Given request: Would you quote the material below from its first line through the line containing "mb.ribbon([(p[0] + u[0] * L * .74, p[1]", exactly and with both ends included?

Information supplied:
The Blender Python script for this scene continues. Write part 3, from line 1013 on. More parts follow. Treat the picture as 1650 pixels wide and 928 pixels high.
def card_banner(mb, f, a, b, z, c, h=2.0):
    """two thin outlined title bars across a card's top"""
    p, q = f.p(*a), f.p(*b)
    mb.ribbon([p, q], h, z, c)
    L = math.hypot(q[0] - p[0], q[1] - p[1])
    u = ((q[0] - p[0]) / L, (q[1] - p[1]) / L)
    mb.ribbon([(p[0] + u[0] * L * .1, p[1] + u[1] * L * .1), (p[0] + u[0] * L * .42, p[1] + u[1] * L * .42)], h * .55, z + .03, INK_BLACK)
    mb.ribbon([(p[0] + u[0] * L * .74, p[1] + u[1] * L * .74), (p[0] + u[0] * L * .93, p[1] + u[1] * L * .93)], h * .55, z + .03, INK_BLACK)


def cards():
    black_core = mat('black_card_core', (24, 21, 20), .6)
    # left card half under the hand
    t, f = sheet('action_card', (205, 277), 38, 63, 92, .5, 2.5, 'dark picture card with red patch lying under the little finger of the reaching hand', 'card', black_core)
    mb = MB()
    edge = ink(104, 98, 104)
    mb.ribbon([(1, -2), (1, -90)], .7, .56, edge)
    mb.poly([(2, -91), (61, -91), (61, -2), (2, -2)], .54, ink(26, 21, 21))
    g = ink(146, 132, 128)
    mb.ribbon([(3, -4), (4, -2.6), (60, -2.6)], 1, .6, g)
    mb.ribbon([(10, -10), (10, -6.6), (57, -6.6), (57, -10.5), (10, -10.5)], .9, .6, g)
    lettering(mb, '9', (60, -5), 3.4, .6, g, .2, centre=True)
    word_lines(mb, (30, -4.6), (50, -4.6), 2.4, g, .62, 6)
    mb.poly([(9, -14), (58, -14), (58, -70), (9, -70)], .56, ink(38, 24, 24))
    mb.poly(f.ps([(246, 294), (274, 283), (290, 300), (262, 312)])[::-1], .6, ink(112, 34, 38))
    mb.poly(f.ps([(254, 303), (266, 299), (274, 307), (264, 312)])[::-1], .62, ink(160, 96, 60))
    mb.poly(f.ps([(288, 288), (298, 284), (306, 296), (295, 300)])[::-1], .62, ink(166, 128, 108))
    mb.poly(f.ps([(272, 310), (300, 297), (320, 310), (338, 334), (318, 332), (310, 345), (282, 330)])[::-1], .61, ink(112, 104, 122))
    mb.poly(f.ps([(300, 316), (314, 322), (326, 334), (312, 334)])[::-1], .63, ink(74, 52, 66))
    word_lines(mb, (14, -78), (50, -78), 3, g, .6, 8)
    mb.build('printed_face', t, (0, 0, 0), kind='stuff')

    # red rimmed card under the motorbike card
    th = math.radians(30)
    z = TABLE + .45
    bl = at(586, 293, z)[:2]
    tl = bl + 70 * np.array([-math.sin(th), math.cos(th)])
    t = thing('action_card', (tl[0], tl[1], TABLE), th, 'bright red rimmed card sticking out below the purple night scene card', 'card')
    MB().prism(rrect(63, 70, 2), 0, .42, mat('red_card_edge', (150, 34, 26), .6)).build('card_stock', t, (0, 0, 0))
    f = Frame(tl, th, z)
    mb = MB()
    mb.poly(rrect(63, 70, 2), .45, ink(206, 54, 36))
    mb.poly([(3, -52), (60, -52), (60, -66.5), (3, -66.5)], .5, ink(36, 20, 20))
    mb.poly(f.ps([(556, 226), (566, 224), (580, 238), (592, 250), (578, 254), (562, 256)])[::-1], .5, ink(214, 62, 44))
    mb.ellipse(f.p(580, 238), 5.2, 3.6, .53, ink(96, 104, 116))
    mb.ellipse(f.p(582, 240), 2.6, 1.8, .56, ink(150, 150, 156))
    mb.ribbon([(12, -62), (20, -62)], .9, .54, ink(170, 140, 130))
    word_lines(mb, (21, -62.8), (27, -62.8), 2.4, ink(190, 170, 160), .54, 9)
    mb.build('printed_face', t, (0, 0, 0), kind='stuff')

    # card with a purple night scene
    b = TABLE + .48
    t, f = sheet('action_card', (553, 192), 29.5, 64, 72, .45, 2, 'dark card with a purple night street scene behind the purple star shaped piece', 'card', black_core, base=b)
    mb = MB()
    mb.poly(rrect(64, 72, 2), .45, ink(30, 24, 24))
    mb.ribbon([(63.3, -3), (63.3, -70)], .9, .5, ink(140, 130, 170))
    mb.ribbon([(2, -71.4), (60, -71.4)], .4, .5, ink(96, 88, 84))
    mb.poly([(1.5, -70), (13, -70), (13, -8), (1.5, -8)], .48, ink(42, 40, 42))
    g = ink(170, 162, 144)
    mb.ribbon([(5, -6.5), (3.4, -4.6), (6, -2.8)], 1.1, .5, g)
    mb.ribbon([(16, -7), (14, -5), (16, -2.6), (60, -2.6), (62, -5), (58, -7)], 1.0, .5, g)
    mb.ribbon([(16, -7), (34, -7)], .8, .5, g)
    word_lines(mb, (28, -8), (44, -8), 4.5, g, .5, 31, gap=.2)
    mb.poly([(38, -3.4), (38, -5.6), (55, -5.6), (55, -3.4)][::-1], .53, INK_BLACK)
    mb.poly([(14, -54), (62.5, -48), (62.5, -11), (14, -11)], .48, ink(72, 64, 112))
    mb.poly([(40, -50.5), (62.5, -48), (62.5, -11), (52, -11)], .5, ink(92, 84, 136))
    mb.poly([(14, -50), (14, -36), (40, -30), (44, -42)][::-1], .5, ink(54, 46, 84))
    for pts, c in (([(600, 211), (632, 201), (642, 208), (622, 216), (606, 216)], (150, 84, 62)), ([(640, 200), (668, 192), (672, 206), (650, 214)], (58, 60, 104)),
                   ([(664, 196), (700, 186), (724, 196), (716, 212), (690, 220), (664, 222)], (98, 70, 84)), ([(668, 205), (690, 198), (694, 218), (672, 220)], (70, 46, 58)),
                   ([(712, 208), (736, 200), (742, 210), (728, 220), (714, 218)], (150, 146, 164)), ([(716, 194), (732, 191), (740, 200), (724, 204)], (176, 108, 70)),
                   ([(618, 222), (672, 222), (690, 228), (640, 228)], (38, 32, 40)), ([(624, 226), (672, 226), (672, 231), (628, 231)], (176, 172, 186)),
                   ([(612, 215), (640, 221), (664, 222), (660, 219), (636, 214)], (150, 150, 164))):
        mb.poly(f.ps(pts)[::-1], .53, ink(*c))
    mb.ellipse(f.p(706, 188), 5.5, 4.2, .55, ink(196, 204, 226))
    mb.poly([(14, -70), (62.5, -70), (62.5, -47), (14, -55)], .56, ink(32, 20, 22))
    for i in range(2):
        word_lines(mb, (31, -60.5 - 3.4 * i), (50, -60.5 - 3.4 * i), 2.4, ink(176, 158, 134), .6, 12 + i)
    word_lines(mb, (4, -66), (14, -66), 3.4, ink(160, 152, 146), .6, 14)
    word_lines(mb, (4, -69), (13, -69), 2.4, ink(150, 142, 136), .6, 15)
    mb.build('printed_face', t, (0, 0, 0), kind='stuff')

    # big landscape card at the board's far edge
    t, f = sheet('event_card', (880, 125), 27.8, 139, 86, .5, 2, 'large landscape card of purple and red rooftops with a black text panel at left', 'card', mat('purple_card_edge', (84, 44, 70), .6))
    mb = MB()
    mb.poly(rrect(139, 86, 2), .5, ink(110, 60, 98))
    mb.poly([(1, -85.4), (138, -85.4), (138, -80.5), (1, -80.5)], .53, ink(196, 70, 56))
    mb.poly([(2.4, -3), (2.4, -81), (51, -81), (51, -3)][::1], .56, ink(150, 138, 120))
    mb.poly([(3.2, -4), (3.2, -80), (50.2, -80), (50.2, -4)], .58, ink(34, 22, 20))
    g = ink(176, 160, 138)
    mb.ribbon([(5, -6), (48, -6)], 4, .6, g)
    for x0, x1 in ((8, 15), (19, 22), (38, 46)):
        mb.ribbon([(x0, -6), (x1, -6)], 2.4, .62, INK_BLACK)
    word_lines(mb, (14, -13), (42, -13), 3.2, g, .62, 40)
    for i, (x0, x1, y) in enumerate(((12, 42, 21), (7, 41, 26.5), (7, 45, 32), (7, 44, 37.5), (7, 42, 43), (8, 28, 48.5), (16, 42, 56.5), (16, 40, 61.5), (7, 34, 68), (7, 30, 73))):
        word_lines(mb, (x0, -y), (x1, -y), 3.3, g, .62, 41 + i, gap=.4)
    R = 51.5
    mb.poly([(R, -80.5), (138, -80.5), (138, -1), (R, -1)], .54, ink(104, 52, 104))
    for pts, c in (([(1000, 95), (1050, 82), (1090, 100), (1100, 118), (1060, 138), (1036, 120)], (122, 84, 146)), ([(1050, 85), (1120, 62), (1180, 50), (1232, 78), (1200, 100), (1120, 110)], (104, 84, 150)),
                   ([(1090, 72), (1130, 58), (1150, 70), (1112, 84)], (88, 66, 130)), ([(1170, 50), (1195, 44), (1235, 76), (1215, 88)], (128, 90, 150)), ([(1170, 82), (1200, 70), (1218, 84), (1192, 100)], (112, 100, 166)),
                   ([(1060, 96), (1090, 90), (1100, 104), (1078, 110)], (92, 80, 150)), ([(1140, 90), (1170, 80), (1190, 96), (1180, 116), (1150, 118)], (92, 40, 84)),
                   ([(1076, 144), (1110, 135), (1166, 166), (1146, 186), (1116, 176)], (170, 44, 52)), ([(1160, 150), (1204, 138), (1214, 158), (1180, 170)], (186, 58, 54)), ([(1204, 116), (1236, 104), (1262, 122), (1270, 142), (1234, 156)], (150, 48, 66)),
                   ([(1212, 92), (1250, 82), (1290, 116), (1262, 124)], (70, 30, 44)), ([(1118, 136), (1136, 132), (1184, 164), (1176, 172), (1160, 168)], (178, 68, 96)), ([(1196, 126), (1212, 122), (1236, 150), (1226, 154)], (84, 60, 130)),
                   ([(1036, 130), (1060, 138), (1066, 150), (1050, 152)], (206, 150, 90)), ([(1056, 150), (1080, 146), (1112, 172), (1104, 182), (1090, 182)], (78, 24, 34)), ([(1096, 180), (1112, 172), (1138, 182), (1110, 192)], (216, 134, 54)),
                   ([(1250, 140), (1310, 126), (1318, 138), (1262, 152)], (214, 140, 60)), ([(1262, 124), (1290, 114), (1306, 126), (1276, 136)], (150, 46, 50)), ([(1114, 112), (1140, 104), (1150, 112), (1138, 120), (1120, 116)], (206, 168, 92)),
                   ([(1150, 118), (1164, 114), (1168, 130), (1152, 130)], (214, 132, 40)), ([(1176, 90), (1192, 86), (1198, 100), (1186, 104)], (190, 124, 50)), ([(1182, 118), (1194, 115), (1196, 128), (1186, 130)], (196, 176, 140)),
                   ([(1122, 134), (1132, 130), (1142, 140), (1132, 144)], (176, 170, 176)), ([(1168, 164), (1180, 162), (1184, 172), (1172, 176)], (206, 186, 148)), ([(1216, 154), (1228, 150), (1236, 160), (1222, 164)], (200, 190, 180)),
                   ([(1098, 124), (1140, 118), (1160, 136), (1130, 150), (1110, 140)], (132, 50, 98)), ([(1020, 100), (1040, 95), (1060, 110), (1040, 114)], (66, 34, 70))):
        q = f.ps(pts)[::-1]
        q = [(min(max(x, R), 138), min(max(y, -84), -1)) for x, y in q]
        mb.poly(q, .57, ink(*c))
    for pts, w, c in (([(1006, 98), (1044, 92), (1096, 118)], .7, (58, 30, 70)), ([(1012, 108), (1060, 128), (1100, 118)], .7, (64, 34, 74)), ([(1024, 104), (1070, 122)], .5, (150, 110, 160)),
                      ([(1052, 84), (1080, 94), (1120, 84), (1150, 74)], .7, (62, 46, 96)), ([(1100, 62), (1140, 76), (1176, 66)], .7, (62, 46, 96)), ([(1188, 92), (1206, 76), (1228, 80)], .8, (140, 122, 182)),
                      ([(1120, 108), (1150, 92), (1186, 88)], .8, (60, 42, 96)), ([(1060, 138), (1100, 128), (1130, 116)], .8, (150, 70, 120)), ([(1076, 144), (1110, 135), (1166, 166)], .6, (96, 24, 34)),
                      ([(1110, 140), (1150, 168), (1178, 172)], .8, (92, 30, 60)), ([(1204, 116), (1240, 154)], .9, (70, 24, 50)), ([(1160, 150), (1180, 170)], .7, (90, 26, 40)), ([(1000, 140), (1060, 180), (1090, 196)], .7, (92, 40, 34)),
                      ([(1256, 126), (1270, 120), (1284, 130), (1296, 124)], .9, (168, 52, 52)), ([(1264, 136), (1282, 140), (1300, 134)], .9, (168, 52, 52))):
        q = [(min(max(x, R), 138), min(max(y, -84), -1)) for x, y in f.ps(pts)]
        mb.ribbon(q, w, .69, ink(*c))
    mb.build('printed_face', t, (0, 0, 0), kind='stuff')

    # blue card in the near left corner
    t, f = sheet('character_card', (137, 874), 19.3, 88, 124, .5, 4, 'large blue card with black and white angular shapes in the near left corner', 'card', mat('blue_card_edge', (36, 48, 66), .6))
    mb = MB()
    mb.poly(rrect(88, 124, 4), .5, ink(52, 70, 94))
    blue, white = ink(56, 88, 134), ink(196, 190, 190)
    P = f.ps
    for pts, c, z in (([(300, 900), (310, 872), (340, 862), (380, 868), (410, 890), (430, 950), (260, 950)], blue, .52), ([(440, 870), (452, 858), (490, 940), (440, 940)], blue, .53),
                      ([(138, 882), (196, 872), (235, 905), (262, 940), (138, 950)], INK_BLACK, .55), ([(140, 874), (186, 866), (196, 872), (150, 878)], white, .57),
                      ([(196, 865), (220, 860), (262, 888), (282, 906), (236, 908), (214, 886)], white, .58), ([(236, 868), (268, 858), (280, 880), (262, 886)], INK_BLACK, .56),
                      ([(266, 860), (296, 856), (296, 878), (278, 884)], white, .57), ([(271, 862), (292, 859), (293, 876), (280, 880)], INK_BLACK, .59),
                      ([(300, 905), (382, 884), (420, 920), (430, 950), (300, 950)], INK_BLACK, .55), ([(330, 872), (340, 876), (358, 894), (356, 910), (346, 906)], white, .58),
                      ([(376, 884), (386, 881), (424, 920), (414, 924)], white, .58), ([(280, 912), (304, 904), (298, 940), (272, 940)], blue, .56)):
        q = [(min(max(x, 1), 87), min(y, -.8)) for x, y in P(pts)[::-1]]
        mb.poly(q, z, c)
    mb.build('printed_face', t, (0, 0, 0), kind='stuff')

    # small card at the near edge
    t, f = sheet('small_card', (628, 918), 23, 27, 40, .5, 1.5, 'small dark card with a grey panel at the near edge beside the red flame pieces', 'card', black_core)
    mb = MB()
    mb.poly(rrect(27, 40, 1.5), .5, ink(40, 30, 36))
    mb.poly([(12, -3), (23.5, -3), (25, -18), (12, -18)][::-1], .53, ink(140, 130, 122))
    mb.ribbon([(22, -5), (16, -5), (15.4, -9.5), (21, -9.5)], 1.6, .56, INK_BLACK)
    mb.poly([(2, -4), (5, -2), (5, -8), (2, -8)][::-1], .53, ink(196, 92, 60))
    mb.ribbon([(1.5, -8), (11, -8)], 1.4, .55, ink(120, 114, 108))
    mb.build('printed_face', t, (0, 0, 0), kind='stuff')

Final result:
The Blender Python script for this scene continues. Write part 3, from line 1013 on. More parts follow. Treat the picture as 1650 pixels wide and 928 pixels high.
def card_banner(mb, f, a, b, z, c, h=2.0):
    """two thin outlined title bars across a card's top"""
    p, q = f.p(*a), f.p(*b)
    mb.ribbon([p, q], h, z, c)
    L = math.hypot(q[0] - p[0], q[1] - p[1])
    u = ((q[0] - p[0]) / L, (q[1] - p[1]) / L)
    mb.ribbon([(p[0] + u[0] * L * .1, p[1] + u[1] * L * .1), (p[0] + u[0] * L * .42, p[1] + u[1] * L * .42)], h * .55, z + .03, INK_BLACK)
    mb.ribbon([(p[0] + u[0] * L * .74, p[1] + u[1] * L * .74), (p[0] + u[0] * L * .93, p[1] + u[1] * L * .93)], h * .55, z + .03, INK_BLACK)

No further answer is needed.